Scene script records

** Begin **

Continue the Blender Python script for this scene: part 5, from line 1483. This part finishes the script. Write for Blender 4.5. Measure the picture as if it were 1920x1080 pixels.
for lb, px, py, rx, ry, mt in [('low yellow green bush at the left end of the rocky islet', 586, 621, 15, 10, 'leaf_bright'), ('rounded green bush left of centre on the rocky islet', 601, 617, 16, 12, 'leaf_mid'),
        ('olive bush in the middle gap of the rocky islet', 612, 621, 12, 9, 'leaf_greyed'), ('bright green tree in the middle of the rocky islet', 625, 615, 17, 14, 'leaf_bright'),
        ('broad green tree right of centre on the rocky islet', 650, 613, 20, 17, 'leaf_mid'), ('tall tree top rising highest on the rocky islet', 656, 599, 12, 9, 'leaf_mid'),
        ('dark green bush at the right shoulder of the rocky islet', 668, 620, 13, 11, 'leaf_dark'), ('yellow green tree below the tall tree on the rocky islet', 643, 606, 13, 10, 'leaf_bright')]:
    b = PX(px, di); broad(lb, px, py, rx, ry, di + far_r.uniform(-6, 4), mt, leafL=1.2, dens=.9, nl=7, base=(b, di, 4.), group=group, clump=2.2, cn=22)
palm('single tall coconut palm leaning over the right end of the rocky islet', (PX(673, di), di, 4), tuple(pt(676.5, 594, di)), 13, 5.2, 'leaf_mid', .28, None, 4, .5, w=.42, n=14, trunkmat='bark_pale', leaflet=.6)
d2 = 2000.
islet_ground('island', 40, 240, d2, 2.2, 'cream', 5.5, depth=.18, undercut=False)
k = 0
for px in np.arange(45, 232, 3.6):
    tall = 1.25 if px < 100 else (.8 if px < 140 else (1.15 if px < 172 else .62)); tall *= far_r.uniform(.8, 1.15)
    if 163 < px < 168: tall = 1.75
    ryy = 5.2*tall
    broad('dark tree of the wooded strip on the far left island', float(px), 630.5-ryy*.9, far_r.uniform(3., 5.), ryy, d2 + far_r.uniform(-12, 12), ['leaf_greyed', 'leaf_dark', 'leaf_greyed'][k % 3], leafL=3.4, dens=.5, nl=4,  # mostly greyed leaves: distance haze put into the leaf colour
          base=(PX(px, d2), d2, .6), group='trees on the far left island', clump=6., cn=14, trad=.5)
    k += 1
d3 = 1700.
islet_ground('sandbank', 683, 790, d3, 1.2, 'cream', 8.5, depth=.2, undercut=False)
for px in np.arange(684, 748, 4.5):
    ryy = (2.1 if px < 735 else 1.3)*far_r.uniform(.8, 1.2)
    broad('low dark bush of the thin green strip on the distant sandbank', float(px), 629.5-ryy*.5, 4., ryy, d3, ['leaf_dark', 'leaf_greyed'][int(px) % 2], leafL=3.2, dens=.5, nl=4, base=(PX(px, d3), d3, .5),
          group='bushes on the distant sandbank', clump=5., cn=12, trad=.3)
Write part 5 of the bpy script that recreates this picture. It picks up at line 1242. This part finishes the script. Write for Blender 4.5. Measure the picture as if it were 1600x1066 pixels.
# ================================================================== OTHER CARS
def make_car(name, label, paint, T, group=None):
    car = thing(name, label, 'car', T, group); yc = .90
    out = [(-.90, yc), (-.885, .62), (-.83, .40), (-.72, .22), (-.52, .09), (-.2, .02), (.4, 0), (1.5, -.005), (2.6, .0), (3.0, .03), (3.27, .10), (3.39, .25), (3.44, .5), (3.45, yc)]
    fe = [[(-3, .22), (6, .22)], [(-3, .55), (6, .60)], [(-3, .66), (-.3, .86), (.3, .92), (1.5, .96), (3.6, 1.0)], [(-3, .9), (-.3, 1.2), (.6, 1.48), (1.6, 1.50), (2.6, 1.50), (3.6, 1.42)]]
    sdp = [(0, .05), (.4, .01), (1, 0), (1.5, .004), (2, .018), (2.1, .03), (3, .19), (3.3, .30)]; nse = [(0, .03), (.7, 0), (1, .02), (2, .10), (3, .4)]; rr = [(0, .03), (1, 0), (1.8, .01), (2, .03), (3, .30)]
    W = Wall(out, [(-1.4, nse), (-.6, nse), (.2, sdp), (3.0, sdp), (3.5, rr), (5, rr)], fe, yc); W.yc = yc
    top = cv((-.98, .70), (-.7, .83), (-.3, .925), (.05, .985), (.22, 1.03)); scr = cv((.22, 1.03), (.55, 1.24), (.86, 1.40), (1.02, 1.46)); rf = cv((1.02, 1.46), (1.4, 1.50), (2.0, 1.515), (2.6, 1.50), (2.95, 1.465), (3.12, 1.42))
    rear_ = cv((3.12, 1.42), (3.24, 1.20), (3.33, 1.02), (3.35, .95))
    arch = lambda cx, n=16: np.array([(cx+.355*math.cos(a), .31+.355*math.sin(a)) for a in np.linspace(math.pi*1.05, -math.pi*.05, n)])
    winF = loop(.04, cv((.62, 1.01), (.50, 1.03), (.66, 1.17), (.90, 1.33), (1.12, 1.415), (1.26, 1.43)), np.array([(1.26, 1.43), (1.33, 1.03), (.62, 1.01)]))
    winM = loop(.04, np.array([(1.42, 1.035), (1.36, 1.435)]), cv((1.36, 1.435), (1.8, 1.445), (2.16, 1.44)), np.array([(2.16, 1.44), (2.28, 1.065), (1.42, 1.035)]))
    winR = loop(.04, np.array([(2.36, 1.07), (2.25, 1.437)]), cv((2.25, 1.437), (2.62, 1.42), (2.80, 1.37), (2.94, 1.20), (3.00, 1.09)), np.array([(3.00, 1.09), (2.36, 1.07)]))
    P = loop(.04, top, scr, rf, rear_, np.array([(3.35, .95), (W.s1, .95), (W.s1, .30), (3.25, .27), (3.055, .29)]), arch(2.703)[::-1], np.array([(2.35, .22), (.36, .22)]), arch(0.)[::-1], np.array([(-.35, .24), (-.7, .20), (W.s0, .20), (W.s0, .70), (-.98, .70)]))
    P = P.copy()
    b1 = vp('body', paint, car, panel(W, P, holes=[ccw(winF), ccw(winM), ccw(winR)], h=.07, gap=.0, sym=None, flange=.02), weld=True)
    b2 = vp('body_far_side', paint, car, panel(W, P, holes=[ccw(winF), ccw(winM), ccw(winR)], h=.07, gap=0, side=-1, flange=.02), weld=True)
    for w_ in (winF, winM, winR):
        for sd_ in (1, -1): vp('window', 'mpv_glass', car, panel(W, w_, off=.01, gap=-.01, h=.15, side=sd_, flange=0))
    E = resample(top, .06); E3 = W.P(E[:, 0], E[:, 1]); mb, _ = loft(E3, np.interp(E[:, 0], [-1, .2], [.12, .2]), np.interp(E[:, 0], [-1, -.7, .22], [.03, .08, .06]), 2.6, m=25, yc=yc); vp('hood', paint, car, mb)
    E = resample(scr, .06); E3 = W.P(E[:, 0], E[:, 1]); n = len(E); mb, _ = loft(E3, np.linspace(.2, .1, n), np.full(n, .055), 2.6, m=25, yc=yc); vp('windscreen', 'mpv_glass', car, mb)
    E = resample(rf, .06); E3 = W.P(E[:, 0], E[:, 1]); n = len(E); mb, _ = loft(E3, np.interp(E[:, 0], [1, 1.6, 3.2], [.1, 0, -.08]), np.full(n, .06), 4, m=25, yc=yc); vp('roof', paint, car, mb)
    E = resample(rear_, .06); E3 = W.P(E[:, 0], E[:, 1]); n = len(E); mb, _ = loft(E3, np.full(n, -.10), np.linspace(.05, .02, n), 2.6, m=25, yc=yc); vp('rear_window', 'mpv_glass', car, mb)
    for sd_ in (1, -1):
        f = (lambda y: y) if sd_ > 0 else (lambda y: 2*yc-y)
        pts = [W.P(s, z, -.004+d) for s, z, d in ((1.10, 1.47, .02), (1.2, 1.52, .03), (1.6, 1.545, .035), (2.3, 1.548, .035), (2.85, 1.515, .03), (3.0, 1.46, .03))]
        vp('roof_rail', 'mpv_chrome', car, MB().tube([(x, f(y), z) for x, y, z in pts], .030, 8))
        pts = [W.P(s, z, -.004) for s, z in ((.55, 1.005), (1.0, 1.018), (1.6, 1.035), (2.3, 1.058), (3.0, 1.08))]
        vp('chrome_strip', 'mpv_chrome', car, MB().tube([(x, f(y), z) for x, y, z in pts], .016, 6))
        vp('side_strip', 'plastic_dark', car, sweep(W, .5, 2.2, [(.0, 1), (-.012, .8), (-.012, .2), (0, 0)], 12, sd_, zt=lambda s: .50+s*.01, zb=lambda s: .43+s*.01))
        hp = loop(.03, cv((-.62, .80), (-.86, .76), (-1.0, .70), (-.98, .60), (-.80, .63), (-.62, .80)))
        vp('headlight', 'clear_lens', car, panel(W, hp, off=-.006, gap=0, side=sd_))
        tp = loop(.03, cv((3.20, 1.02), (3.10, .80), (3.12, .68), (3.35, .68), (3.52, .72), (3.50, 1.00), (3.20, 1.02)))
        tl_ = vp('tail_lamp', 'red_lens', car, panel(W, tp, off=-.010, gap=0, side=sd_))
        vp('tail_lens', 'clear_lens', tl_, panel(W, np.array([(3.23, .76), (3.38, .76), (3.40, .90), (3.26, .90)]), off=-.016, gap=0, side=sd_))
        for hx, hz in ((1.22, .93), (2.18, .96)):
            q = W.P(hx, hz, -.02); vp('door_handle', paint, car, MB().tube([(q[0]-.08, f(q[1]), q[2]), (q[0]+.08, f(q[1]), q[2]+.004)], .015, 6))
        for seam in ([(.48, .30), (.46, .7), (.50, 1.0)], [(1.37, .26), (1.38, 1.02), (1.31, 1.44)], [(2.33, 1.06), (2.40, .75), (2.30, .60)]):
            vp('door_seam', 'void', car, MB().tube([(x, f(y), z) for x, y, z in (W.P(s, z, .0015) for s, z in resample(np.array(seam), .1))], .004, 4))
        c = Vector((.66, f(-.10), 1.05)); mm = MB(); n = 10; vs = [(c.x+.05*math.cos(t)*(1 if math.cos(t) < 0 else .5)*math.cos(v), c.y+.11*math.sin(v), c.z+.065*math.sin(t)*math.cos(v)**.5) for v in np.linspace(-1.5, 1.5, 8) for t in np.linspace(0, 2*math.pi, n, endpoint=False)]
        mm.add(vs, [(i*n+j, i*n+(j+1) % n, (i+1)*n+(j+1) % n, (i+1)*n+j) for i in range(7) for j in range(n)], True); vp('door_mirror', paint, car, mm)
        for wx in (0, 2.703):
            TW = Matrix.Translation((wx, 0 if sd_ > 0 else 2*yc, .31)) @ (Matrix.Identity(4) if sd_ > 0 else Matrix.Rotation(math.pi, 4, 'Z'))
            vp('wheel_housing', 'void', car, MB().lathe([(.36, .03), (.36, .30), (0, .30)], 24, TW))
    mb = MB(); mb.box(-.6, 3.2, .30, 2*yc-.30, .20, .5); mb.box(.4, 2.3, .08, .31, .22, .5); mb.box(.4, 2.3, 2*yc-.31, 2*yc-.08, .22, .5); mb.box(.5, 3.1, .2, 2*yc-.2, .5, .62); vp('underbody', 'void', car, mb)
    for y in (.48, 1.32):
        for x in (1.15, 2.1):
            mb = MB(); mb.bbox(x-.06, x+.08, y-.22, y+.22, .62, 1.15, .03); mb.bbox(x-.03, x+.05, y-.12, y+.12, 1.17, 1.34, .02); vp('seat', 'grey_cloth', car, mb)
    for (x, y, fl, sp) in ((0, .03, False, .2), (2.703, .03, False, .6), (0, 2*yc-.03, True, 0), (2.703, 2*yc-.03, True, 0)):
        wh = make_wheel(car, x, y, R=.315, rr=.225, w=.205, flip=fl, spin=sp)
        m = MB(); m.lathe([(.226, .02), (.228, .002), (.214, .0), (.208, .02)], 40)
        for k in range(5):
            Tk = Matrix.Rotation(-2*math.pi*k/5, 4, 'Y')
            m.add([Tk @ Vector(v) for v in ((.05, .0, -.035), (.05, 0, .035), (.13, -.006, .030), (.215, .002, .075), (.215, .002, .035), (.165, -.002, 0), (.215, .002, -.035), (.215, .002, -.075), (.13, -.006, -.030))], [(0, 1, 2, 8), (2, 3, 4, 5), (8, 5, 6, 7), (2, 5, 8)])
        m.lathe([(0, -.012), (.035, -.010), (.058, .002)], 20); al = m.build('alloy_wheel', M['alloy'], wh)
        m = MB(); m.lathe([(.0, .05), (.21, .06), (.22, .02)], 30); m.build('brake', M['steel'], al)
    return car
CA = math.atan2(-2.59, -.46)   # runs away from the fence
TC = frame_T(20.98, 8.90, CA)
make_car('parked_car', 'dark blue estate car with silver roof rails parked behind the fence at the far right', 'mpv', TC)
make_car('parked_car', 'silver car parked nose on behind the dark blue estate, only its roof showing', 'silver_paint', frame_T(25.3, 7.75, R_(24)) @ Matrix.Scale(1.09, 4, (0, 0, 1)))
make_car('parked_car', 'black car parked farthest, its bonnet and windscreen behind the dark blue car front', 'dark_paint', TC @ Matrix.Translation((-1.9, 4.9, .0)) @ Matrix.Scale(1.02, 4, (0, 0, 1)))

** End **

§ INSTRUCTIONS TO FOLLOW:
The answer is the number of lines in the preceding material that hold "from"; write that number and nothing else.

§ SOLUTION:
2